At the height of his powers, Pablo Picasso was the artist as revolutionary: breaking through the niceties of form in order to mount a direct challenge to the values of his time. At the height of his fame, he was the artist as royalty: incalculably wealthy, universally idolized—and wholly isolated.
In this stunning critical assessment, John Berger—one of this century’s most insightful cultural historians—trains his penetrating gaze upon this most prodigious and enigmatic painter and on the Spanish landscape and very particular culture that shaped his life and work. Writing with a novelist’s sensuous evocation of character and detail, and drawing on an erudition that embraces history, politics, and art, Berger follows Picasso from his childhood in Malaga to the Blue Period and Cubism, from the creation of Guernica to the painted etchings of his final years. He gives us the full measure of Picasso’s triumphs and unsparing reckoning of their cost—in exile, in loneliness, and in a desolation that drove him, in his last works, into an old man’s furious and desperate frenzy at the beauty of what he could no longer create.

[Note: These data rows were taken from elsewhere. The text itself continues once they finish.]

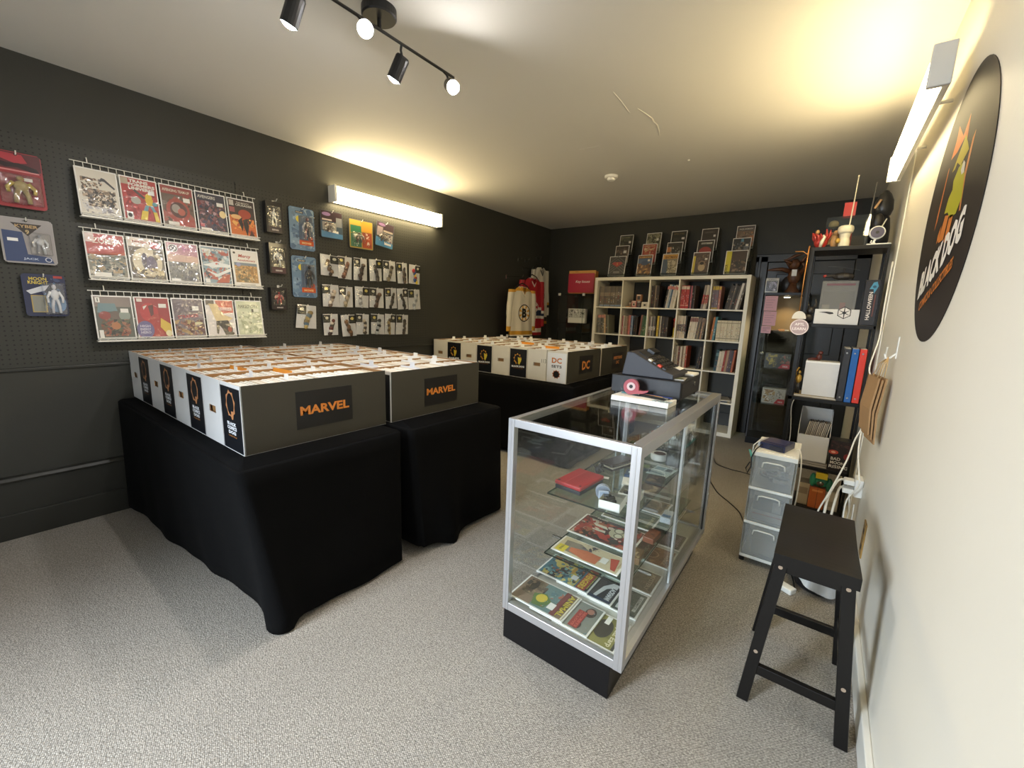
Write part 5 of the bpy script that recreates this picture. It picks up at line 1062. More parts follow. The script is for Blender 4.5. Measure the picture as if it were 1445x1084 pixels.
shelf_run(4, 2, .105, [(.03, .245, '2c4a54', [(.7, .85, '5c7c80')]), (.026, .23, 'd8ccb8', None), (.028, .235, 'cfc4b0', None), (.022, .24, '9a3c34', None), (.024, .245, 'a8886c', None), (.022, .25, '5c4c54', None), (.022, .248, '46444c', None), (.02, .252, 'b06040', None)], .07)
def kthing(name, label, cat, c, r_, x, y=.06): return thing(name, label, cat, (KX + CXS[c] + .0075 + x, KY + y, CZ[r_] + .0005))
def toybox(label, c, r_, x, w, d, h, col, win, z=0, y=.06):
    t = thing('toy_box', label, 'toy box', (KX + CXS[c] + .0075 + x, KY + y, CZ[r_] + .0005 + z))
    M().box(-w / 2, w / 2, 0, d, 0, h, col).build('carton', 'print_gloss', t, bevel=.001)
    p = P(0); p.q(-w * .3, h * .2, w * .3, h * .75, win, 0).el(0, h * .45, w * .16, h * .18, '3a3430', 1).q(-w * .4, h * .82, w * .4, h * .93, 'e8dcc8', 0); p.build('window_print', 'print_gloss', t)
toybox('small black toy box at the left of the toy cube', 1, 0, .085, .04, .05, .06, '2a2624', 'b08a54')
toybox('pink red vinyl toy box in the toy cube', 1, 0, .135, .065, .06, .082, 'b06054', 'd8b8a8')
toybox('dark vinyl toy box in the toy cube, between pink and cream ones', 1, 0, .198, .045, .06, .078, '3c2c28', '6a5044')
toybox('orange brown vinyl toy box stacked on top of the dark one', 1, 0, .192, .062, .06, .082, 'b07c54', '4a4038', z=.0785)
toybox('cream plain toy box at the right of the toy cube', 1, 0, .275, .085, .06, .068, 'dcd2bc', 'c8bea8')
tag(M().box(-.03, .03, 0, .04, 0, .012, 'c8883c').build('toy_car', 'print_gloss', None, (KX + CXS[1] + .07, KY + .03, CZ[0] + .0005), bevel=.004), 'tiny orange toy lying at the front of the toy cube', 'toy')
t = kthing('toy_figurine', 'red and yellow standing toy figure right in the second row third cube', 'figurine', 2, 1, .312, .05)
M().cyl((0, .02, 0), (0, .02, .12), .013, .011, 10, col='c8b03c').cyl((0, .02, .12), (0, .02, .19), .014, .016, 10, col='7c3c2c').ell((0, .02, .215), (.016, .016, .022), 10, 6, 'c83c30').build('body', 'print_gloss', t, smooth=True)
t = kthing('logo_box', 'black box with a white round emblem, left cube of the third row', 'box', 0, 2, .235, .03)
M().box(-.06, .06, 0, .1, 0, .13, '24211f').build('carton', 'print_gloss', t)
p = P(0); p.el(-.02, .085, .035, .035, 'e0dcd4').el(-.02, .085, .022, .022, '24211f', 1).text('A', -.02, .072, .026, 'e0dcd4', 2).q(.02, .05, .055, .11, '4a4844'); p.build('emblem', 'print_gloss', t)
for k, (c_, w_) in enumerate((('c8c0b4', .24), ('8c8478', .23), ('d8d0c4', .22), ('a83c34', .12))):
    tag(M().box(-w_ / 2, w_ / 2, 0, .2, 0, .017, c_).box(-w_ / 2 - .001, w_ / 2 + .001, -.001, .2, 0, .002, '6c645c').build('lying_book', 'print_gloss', None, (KX + CXS[1] + .19 + (.04 if k == 3 else 0), KY + .05, CZ[2] + .0005 + k * .0176)), ['pale lying book at the bottom of the flat stack', 'grey brown lying book second from bottom of the flat stack', 'cream lying book near the top of the flat stack', 'small red lying book on top of the flat stack'][k], 'book', 'books lying flat in the cube shelf')
for k in range(2):
    tag(M().box(-.10, .10, -.13, .13, 0, .012, ['2c3440', 'c8c4b8'][k]).box(-.09, .09, -.12, .12, .012, .0124, ['4c5868', 'a8a090'][k]).build('magazine', 'print_gloss', None, (KX + CXS[4] + .20, KY + .16, CZ[3] + .0005 + k * .0126), (0, 0, .3 * k)), ['navy magazine lying in the lower right cube', 'cream magazine on the navy one in the lower right cube'][k], 'magazine')

# clear stair stands with comics on top of the cube shelf
SX = [(1.235, .23), (1.597, .185), (1.905, .185), (2.258, .182), (2.632, .184)]
SC_OPS = [
 [('black comic with red diamond over grey chevrons', [('r', 0, 0, 1, 1, '2c2a2a')] + [('p', [(0, .1 + .14 * k), (.5, .42 + .14 * k), (1, .1 + .14 * k), (1, .15 + .14 * k), (.5, .47 + .14 * k), (0, .15 + .14 * k)], '5c5a58') for k in range(5)] + [('p', [(.25, .72), (.75, .72), (.85, .64), (.5, .46), (.15, .64)], 'b03430'), ('t', 'S', .5, .56, .12, 'd8a040'), ('r', .3, .14, .7, .24, '7a7674')]),
  ('dark brown comic with white price sticker', [('r', 0, 0, 1, 1, '3a302a'), ('a', 0, 0, 1, .95, ['5a4a40', '6e5c4c', '2a2420'], 201, 14), ('r', .62, .62, .86, .76, 'e8e4dc')]),
  ('dark green comic with white price sticker', [('r', 0, 0, 1, 1, '2c2e26'), ('a', 0, 0, 1, .95, ['46483a', '5c5a44', '22221c'], 202, 14), ('t', 'SWAMP', .45, .86, .08, '7a7c5c', {'w': .7}), ('r', .7, .58, .88, .7, 'e8e4dc')])],
 [('blue and orange comic with crowded battle', [('r', 0, 0, 1, 1, '7a5434'), ('r', 0, .45, 1, .85, '4c6484'), ('a', 0, .02, 1, .6, ['a0703c', '6a4a30', 'c09050', '4a3428'], 203, 22), ('e', .5, .62, .25, .12, '3c5070'), ('t', 'KAMANDI', .5, .87, .09, 'd8a45c', {'w': .8}), ('r', .7, .7, .86, .8, 'e8e4dc')]),
  ('red comic with a pale group of figures', [('r', 0, 0, 1, 1, 'a03830'), ('a', .1, .3, .9, .85, ['c8a078', 'd8bc98', '8c3028', 'b8563c'], 204, 18), ('t', 'HEROES', .5, .88, .07, 'e0c088', {'w': .8})]),
  ('grey green comic with many small figures', [('r', 0, 0, 1, 1, '55543f'), ('a', 0, 0, 1, 1, ['74725a', '8c886c', '3c3b2e', 'a09c80'], 205, 28), ('r', .7, .62, .86, .74, 'e8e4dc')])],
 [('yellow lettered comic split blue and tan', [('r', 0, 0, 1, 1, '8c8068'), ('p', [(0, 0), (.45, 0), (.3, .75), (0, .75)], '46586c'), ('a', .35, .05, 1, .7, ['a89c80', '6c6450', 'c0b498'], 206, 20), ('r', 0, .78, 1, .98, 'd0983c'), ('t', 'BATMAN', .55, .80, .12, '6c4420', {'w': .8})]),
  ('dark comic with small orange corner and grey shapes', [('r', 0, 0, 1, 1, '26241f'), ('r', 0, .55, .3, .8, 'c07a44'), ('a', .2, .2, .9, .8, ['8c887c', '4a4840', 'b8b4a8', '34322c'], 207, 18)]),
  ('black comic with faint green title', [('r', 0, 0, 1, 1, '171713'), ('t', 'SPECTRE', .5, .84, .09, '6a5c34', {'w': .7}), ('a', .1, .2, .9, .7, ['24241e', '34342a'], 208, 10), ('r', .7, .6, .9, .7, 'e8e4dc')])],
 [('comic with yellow strip and tan bearded shape', [('r', 0, 0, 1, 1, '5a4a40'), ('r', 0, .0, .14, .85, 'd8c03c'), ('a', .2, .5, .95, .95, ['6c5a50', '4a3c36', '8a7464'], 209, 14), ('e', .58, .42, .26, .2, '8c7660'), ('e', .58, .30, .22, .16, 'c0a884'), ('e', .58, .5, .13, .07, '2a2420'), ('r', .74, .66, .9, .74, 'e8e4dc')]),
  ('white bordered comic with a big red oval', [('r', 0, 0, 1, 1, '34302c'), ('e', .5, .5, .4, .22, 'a03832'), ('r', .2, .84, .9, .92, 'c8c4b8'), ('t', 'SAGA', .4, .845, .05, '34302c', {'w': .3})]),
  ('dark grey comic with faint wide title', [('r', 0, 0, 1, 1, '3c3632'), ('r', .1, .8, .8, .9, '4c4540'), ('t', 'NOIR', .45, .82, .06, '6a625a', {'w': .5}), ('r', .74, .62, .88, .72, 'e8e4dc')])],
 [('comic with a yellow side strip, standing lowest in the right stand', [('r', 0, 0, 1, 1, '4a3c34'), ('r', 0, 0, .26, 1, 'e0d23a'), ('t', 'HORROR', .14, .2, .12, '34301c', {'w': .5, 'ang': 1.57}), ('a', .3, 0, 1, .6, ['6c5848', '8c7460', '34302a'], 210, 16)]),
  ('blue black comic with a bright yellow round face', [('r', 0, 0, 1, 1, '2c3034'), ('p', [(.45, .98), (.6, .98), (.6, .6), (.42, .62)], '5c9ab8'), ('a', 0, .3, 1, .85, ['46505a', '6c7078', '24282a', '8a7a6c'], 211, 20), ('e', .42, .30, .24, .14, 'e0cc3a'), ('e', .66, .3, .16, .12, 'a8a49c'), ('r', .74, .64, .9, .74, 'e8e4dc')]),
  ('pale topped comic with a brown landscape', [('r', 0, 0, 1, 1, '7a6658'), ('a', 0, 0, 1, .75, ['8c7868', 'a08c7c', '5c4c42', 'b87c54'], 212, 22), ('r', 0, .8, 1, 1, '5c5658'), ('t', 'AQUAMAN', .5, .83, .08, 'd8d4cc', {'w': .8})])],
]
STN = ['leftmost', 'second', 'middle', 'fourth', 'rightmost']; TIER = ['front', 'middle', 'back']
for i, (sx, sw) in enumerate(SX):
    t = thing('stair_stand', 'clear acrylic three-step comic stand, %s of five on the cube shelf' % STN[i], 'display stand', (sx, KY, 1.8205))
    hw = .10
    for s_ in (-1, 1): M().prism([(.06, 0), (.36, 0), (.36, .42), (.325, .42), (.295, .30), (.235, .30), (.205, .155), (.145, .155), (.12, .05), (.06, .05)], s_ * (hw + .012) - .0015, s_ * (hw + .012) + .0015, 'x').build('side_plate', 'acrylic_smoke', t)
    for k in range(3):
        M().box(-hw - .01, hw + .01, .070 + .09 * k, .13 + .09 * k, .012 + .145 * k, .015 + .145 * k).box(-hw - .01, hw + .01, .068 + .09 * k, .071 + .09 * k, .012 + .145 * k, .045 + .145 * k).build('step', 'acrylic_smoke', t)
    for k, (lab, ops) in enumerate(SC_OPS[i]):
        w_ = sw if not (i == 4 and k == 0) else .22
        comic('%s, %s tier of the %s clear stand' % (lab.split(',')[0], TIER[k], STN[i]), (sx + (-.02 if (i == 4 and k == 0) else .012 * (k - 1)), KY + .088 + .09 * k, 1.8205 + .0165 + .145 * k), (-.17, 0, 0), w_ if i else (.225 if k == 0 else .182), .262, ops, 'comics in the clear stands', .005)

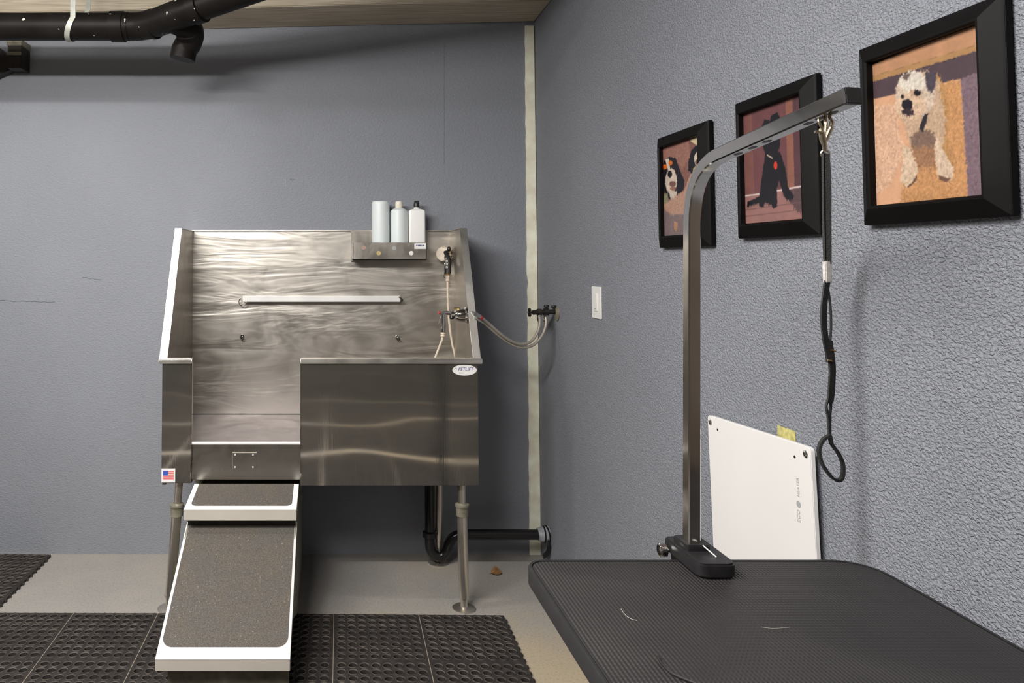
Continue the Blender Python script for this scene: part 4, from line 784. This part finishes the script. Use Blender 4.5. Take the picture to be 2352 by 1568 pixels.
MB().sweep([(.7066, yl, 1.4045), (.7068, yl, 1.3735)], .0088, .0078, (1, 0, 0)).build('sewn_band', plain('silver keeper', sl(198, 192, 188), .5, .2, .2, 300), ls, bevel=.001)
MB().sweep(spline([(.7062, yl, 1.376), (.6996, yl-.002, 1.3424), (.6985, yl-.002, 1.3148), (.7010, yl-.002, 1.2903), (.7065, yl, 1.2700)]), .0102, .0024, (1, .35, 0)).sweep(spline([(.7074, yl+.002, 1.376), (.7125, yl+.004, 1.3424), (.7130, yl+.004, 1.3148), (.7105, yl+.003, 1.2903), (.7085, yl+.001, 1.2700)]), .0042, .0024, (1, 1, 0)).build('adjuster_loop', wb, ls)
MB().sweep([(.7045, yl-.001, 1.292), (.7075, yl-.001, 1.262)], .0105, .0045, (1, 0, 0)).build('slide_lock', wb, ls)
MB().tube([(.7060, yl-.004, 1.2795), (.7130, yl-.004, 1.2775)], .0011, 8).tube([(.7015, yl-.004, 1.2655), (.7075, yl-.004, 1.2638)], .0011, 8).build('buckle', M['brass'], ls)
MB().sweep(spline([(.7085, yl, 1.272), (.7100, yl, 1.2506), (.7072, yl, 1.2171), (.7050, yl, 1.2049)]), .0108, .0026, (1, .3, 0)).build('middle_strap', wb, ls)
MB().sweep(spline([(.7046, yl, 1.212), (.7002, yl, 1.2010), (.7020, yl, 1.1867), (.7035, yl, 1.156)]), .0032, .0024, (1, .5, 0)).sweep(spline([(.7066, yl+.001, 1.214), (.7080, yl+.002, 1.2019), (.7064, yl+.002, 1.1867), (.7048, yl+.001, 1.156)]), .0036, .0024, (1, .5, 0)).build('doubled_strap', wb, ls)
MB().sweep(spline([(.7040, yl, 1.1600), (.6935, yl, 1.1525), (.6868, yl-.002, 1.1383), (.6902, yl-.004, 1.1202), (.7015, yl-.005, 1.1035), (.7121, yl-.004, 1.0985), (.7190, yl-.002, 1.1051), (.7210, yl, 1.1202), (.7150, yl, 1.1353), (.7065, yl, 1.1474), (.7040, yl, 1.1600)], 8), .0066, .0036, (.2, 1, 0)).build('neck_loop', wb, ls)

John Berger (1926-2017) is a novelist, poet, screenwriter and critic. He is the author of numerous works of fiction and nonfiction, including To the Wedding, About Looking and G., for which he was awarded the Booker Prize. Among his best-known works are the television series and book, Ways of Seeing. He has received prestigious awards for his writing, including the Petrarca-Preis and a Golden PEN Award.